Freemen also claim the laws of the countries in which they live don’t apply to them. Yet Pirelli is using Alberta’s builders’ liens laws and landlord and tenant laws to keep Caverhill tied up in courts and bureaucracies, the legitimacy of which he claims not to recognize.

Irony isn’t the only word that applies. Hypocrisy works, too. Freemen such as Pirelli cannot claim at one and the same time to be exempt from Canada’s and Alberta’s laws and be protected by them, too.

Alberta, like most provinces, has complex laws to guard tenants from unjust or hasty eviction. Fair enough. But Pirelli claims not to recognize the validity of provincial laws over him.
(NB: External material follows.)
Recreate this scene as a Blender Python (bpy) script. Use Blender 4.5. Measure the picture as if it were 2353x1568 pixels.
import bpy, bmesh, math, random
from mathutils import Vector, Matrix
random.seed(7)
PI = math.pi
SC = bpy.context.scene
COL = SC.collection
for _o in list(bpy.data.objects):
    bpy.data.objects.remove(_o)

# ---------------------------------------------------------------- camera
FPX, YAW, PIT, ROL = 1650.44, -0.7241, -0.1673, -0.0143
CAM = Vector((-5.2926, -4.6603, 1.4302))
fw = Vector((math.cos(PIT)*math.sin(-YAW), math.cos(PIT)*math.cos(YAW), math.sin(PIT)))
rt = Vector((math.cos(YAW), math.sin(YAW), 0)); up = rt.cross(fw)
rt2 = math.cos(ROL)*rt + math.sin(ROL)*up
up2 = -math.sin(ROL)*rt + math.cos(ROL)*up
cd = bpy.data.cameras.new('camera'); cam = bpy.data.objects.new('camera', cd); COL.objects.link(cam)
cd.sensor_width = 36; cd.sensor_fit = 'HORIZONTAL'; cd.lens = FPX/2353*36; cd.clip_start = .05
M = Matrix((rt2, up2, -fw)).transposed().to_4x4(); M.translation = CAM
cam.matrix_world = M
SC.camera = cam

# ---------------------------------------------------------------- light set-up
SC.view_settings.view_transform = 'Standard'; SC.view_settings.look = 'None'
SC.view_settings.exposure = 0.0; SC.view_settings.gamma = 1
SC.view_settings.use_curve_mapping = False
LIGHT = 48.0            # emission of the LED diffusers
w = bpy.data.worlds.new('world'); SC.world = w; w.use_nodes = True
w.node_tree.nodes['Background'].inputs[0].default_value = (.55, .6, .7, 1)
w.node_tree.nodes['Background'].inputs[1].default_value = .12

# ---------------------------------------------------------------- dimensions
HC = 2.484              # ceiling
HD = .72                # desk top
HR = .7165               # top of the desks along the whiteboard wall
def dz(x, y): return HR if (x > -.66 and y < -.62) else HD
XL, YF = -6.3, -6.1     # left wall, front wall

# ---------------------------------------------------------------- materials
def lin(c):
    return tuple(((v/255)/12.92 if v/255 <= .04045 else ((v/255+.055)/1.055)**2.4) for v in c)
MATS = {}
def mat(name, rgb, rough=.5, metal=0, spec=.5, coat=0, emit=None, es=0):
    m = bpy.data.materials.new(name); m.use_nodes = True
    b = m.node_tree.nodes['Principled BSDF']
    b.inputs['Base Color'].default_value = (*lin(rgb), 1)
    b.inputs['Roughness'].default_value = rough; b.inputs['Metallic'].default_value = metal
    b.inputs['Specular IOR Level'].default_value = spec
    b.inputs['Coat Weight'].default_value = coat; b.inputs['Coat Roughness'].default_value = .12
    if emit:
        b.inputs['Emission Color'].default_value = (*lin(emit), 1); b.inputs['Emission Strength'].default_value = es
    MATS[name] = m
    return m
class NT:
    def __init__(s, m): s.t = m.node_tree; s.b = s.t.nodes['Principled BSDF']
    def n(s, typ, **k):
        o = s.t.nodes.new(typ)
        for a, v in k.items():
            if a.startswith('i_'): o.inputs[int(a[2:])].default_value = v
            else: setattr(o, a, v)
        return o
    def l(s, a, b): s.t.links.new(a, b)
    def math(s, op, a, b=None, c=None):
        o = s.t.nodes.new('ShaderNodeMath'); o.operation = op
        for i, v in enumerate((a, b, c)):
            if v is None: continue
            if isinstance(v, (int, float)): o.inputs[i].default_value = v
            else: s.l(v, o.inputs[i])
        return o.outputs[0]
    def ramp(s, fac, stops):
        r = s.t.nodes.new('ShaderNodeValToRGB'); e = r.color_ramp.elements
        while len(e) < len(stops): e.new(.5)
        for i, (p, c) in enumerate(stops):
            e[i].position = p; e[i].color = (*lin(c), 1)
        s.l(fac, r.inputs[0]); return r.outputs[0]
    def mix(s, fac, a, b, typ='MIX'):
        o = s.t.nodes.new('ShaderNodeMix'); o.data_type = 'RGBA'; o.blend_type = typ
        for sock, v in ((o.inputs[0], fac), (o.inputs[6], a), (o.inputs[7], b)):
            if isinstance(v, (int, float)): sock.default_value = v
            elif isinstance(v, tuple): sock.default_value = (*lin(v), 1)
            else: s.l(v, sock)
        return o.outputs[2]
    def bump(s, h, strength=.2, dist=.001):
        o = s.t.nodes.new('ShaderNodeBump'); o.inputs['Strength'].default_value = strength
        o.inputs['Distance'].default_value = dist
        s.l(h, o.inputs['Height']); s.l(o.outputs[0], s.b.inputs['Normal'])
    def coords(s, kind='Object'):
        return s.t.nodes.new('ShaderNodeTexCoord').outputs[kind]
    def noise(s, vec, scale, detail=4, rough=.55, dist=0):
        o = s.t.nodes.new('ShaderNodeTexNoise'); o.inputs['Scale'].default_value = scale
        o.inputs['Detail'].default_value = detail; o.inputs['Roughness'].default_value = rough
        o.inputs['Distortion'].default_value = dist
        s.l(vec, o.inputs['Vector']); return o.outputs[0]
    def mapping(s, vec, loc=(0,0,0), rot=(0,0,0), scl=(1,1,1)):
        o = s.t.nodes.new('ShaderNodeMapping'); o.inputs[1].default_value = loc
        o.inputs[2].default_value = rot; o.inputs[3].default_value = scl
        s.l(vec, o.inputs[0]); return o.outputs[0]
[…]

That cuts both ways. While a sovereign citizen (as opposed to a “sovran” one) might expect to stay put in his rental accommodation while his landlord gives 90 days’ notice or seeks a court order for his earlier removal, shouldn’t Pirelli be offended the state and the law are protecting him?

What is especially frustrating is police are timid about helping Caverhill regain her property. They have told her her complaint is a civil matter, not a criminal one, so they cannot help. That’s not true. Police help in civil actions all the time.

But even if it were true, surely what Pirelli is doing to Caverhill’s property is trespass.

Thankfully, Manmeet Bhullar, the provincial minister responsible for landlord and tenant issues, is now helping Caverhill work through the system to have Pirelli evicted. But it shouldn’t have taken national publicity of her case to help politicians and police find the necessary backbone.